A week ago, I sat next to a girl in a movie theater. She gasped when she saw me. She said, “My God, that scene in
Cape Fear
. It gave me nightmares for years!” I'm often asked if I was scared. The answer is no. The first scene I shot in
Cape Fear
was the bar scene, and believe me,
that
was a lot scarier.

It was my first big scene in a movie, and I had a lot to prove. I knew instinctively that I was going to be judged as to whether or not I deserved to be there, but I was ready for it. I had decided I was going to do this laughing thing. I knew I would have to play drunk, but I also thought: It's Robert De Niro in the scene, and Marty is the director. I'm in good hands.

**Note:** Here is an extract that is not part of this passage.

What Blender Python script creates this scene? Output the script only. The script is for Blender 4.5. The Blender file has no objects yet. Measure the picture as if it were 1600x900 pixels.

I just have to listen to whatever these two geniuses tell me to do, and do it.

My journal from the first day reads, “I was watching my Sanford Meisner Documentary at 5:30
A.M
. and getting last minute inspiration. I am dressed like Audrey Hepburn. I am pretending to be Ruth Gordon. Faith. Achievement. Victory. And Oh yes, fasten your seatbelts!”

It's my first day on
Cape Fear,
and I am just excited to be there. I'm walking to the set from my trailer—it's the first time I've had a trailer—and I'm in my costume. I've got my makeup on. My hair looks cute. I'm smiling at folks as I walk, trying to make eye contact with someone as if to say, “I'm in a movie!” but no one knows who the hell I am. I'm still happy. I get to the set, and I'm the first one there. It's a real bar; we have the whole place to ourselves. I sit at the bar waiting, looking around, and the crew is talking. Nobody is talking to me. I thought one person might, you know, mention my cute outfit, or my hair, or something, but nothing. So I think, I know what I'll do. I'll just make myself busy. I ask props if they will make the drink I'm drinking in the scene, a Sea Breeze. It was an inside joke I had with a friend, and I figured this little joke will give me some confidence. I explain to the gruff props guy how to make it—we're in a real bar, after all—and he just looks at me and says, “You're drinking wine. I got the grape juice already poured” and walks away.